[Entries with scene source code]
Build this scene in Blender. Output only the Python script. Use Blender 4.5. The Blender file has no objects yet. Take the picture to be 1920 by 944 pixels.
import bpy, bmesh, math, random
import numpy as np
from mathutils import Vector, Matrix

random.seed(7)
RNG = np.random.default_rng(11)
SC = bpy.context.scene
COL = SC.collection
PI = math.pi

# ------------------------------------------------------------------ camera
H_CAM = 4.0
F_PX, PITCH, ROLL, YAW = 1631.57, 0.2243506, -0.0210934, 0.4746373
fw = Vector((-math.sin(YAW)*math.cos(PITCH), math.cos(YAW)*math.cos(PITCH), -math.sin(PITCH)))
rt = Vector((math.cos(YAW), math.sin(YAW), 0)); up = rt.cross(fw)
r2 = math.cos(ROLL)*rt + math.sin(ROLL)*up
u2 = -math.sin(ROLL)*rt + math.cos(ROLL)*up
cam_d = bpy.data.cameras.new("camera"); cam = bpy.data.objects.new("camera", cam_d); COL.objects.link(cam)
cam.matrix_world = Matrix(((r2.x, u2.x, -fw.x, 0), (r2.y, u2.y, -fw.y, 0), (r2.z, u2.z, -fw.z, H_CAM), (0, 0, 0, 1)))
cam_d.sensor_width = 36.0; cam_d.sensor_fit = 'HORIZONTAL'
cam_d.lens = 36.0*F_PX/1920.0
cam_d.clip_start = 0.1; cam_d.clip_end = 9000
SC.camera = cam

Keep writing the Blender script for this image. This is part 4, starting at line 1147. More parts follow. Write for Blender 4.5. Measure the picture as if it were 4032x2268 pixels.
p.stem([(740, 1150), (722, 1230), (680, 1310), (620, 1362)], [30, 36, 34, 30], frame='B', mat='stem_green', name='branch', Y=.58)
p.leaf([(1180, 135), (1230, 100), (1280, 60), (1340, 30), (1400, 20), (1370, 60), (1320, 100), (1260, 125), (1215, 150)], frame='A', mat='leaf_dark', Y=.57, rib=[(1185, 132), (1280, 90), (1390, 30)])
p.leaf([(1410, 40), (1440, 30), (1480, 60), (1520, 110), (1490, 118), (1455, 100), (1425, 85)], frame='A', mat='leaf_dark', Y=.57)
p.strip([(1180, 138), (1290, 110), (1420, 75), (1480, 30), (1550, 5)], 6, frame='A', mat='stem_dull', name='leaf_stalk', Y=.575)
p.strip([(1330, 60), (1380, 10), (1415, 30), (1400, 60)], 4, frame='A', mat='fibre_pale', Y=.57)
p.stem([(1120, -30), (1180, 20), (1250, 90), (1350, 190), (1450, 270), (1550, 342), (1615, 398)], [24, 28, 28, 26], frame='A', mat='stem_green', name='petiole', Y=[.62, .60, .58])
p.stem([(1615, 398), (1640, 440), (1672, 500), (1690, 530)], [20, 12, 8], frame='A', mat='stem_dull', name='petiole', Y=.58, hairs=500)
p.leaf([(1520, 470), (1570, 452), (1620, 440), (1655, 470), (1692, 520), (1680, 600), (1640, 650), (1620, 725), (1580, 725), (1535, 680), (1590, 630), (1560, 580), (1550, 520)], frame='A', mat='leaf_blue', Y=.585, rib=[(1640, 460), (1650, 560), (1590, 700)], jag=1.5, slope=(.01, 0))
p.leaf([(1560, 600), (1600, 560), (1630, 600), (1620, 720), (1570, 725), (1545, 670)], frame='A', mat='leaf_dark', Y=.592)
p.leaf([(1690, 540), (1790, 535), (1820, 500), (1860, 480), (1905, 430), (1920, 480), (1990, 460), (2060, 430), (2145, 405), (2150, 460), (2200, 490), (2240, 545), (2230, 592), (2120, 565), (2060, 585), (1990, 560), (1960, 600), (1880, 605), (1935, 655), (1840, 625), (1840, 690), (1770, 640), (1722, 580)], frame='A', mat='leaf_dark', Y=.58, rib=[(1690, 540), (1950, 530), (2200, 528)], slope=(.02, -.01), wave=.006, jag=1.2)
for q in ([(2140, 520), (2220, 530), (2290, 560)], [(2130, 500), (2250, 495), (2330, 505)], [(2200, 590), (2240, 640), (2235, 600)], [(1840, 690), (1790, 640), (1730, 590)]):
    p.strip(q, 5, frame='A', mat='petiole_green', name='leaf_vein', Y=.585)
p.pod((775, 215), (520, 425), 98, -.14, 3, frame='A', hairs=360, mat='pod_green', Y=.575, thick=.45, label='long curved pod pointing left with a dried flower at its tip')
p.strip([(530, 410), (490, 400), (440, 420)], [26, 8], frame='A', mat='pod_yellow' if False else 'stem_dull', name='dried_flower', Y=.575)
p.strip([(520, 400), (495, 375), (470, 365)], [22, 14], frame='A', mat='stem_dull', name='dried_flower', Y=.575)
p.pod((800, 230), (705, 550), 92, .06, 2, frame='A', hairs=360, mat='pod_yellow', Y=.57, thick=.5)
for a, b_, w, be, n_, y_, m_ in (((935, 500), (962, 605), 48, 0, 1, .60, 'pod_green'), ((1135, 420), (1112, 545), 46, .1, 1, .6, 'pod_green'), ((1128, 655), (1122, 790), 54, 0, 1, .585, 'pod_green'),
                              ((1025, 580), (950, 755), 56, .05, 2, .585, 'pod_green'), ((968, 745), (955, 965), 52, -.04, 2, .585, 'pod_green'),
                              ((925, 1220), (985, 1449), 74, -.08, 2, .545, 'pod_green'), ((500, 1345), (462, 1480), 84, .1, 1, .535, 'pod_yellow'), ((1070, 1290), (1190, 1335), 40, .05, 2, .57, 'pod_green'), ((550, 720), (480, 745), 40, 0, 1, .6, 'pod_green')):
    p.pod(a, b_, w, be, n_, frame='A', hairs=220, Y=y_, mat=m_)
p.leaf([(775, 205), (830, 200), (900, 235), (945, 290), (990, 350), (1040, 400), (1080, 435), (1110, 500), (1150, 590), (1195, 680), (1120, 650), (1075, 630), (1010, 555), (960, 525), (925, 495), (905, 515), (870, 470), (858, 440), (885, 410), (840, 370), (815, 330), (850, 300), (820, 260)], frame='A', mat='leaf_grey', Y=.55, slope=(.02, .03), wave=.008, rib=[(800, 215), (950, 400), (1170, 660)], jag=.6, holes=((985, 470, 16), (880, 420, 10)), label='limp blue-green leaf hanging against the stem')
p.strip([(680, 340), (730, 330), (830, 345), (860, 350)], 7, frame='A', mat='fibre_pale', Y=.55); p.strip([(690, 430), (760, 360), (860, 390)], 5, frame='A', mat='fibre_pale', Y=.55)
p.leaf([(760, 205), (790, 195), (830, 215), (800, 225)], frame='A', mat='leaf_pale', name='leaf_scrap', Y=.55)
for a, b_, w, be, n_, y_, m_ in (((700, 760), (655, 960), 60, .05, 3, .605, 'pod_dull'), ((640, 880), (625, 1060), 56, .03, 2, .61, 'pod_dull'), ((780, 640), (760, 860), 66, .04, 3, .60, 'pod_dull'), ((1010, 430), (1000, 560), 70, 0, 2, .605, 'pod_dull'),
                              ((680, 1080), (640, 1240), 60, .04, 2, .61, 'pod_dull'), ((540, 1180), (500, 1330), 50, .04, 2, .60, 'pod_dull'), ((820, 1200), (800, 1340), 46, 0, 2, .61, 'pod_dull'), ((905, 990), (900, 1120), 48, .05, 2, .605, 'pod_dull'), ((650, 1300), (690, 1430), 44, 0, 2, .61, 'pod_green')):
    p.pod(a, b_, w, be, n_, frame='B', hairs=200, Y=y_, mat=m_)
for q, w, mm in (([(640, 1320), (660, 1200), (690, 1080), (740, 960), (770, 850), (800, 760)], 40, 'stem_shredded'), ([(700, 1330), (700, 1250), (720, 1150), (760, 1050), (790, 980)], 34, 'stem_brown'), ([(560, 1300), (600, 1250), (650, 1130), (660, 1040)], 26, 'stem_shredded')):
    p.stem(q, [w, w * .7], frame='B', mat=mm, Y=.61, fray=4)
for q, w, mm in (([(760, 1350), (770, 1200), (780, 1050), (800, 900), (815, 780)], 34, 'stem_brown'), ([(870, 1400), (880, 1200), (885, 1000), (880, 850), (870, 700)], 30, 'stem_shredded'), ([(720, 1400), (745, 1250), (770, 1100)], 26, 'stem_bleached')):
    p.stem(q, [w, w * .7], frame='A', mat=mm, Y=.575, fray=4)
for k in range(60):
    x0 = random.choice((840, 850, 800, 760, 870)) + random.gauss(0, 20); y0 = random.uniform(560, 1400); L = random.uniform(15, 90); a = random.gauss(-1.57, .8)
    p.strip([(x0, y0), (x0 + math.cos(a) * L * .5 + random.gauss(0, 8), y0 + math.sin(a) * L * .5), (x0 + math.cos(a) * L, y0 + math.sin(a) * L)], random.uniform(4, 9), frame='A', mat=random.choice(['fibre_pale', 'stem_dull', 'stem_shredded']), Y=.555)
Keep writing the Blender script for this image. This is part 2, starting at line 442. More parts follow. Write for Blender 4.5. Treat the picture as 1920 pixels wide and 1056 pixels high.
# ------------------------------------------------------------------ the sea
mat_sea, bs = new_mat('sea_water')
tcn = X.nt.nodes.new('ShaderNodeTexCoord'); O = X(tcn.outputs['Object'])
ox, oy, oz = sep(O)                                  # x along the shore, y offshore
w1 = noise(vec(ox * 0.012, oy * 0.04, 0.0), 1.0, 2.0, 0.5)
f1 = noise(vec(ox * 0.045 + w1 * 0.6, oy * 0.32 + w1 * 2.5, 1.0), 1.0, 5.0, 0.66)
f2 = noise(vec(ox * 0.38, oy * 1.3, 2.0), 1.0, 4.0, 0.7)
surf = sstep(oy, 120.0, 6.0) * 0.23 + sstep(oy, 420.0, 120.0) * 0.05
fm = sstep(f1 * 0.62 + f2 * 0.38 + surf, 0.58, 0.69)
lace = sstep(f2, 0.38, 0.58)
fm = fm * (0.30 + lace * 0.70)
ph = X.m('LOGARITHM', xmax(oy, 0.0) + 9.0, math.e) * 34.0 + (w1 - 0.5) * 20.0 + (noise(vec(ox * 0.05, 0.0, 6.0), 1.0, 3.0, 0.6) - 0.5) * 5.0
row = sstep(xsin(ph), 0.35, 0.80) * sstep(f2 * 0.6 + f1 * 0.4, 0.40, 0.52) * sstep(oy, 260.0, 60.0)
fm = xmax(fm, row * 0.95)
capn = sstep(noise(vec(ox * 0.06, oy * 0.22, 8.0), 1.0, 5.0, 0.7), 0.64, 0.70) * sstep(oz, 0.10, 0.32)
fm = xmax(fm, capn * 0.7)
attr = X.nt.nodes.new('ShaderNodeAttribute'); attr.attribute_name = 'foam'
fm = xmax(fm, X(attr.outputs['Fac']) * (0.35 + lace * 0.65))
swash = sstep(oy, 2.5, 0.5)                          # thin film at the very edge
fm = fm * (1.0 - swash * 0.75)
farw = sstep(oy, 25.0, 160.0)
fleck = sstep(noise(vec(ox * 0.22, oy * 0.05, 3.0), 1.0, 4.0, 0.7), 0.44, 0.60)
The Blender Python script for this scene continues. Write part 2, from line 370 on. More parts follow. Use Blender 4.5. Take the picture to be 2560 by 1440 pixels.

**What the exercise asks**
Copy, character for character, the lines from the line that holds "fleck = sstep(noise(vec(ox" through the final line of the records above.

**Full answer**
fleck = sstep(noise(vec(ox * 0.22, oy * 0.05, 3.0), 1.0, 4.0, 0.7), 0.44, 0.60)
The Blender Python script for this scene continues. Write part 2, from line 370 on. More parts follow. Use Blender 4.5. Take the picture to be 2560 by 1440 pixels.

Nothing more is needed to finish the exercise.